My parents had met over their shared love of pekes. Although now very out of fashion, lapdogs had a certain cachet in the 1950s. My father was a copywriter in an ad agency and used to take his dog into work. My mother (who was a secretary at that stage, later a copywriter herself) was asked to take up a cup of tea for the creative and a saucer of milk for his dog. She thought the idea was ridiculous. When she arrived at his office, there was the peke and there was Roger, reading the Racing Post. He asked her for a tip, which she duly gave him. When the horse won, he asked her out for lunch. Between the horses and the ridiculous dogs, they were clearly made for each other.

Fred was often poorly and wouldn’t eat. One or other of my sisters and I would spend a lot of time feeding him his supper from a saucer, by hand. His bark was more like a newborn baby’s sneeze. He had a fine red coat, so you would forget how tiny he was until he was given a bath, at which point a fine fluffball was transformed into something more like a furious hamster.

My parents called their pekes “honorary cats” (neither of them liked cats). Even as puppies, they would never do anything so vulgar as chase a ball or a stick.
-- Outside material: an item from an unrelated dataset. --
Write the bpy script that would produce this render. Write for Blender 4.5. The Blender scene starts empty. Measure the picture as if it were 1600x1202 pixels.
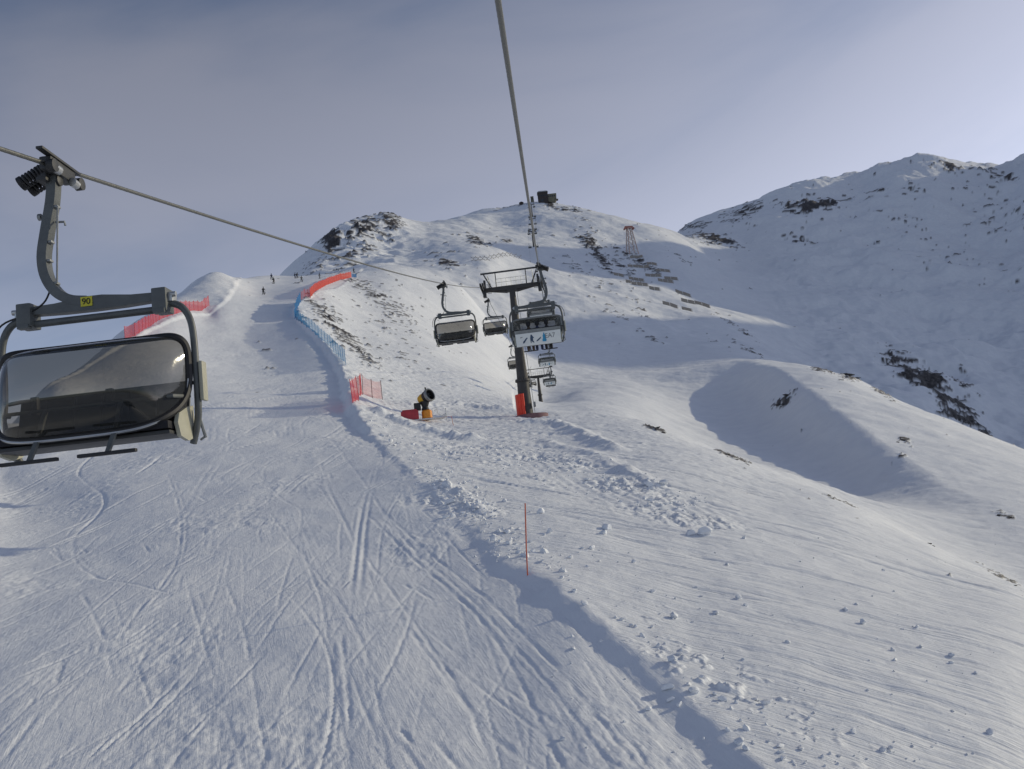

My father would take them out for a walk in the afternoon and invariably return carrying Fred under one arm, like a fur handbag.

Like many weaklings, Fred had a developed sense of comedy. He would parade around on his tiny legs with a feather in his mouth, until somebody noticed and made a fuss of him. Sometimes, he would sit for ages with a shuttlecock in his mouth. We never knew whether Fred realised how funny it was for a flat-faced dog to be wearing what looked like a false nose, but how we laughed.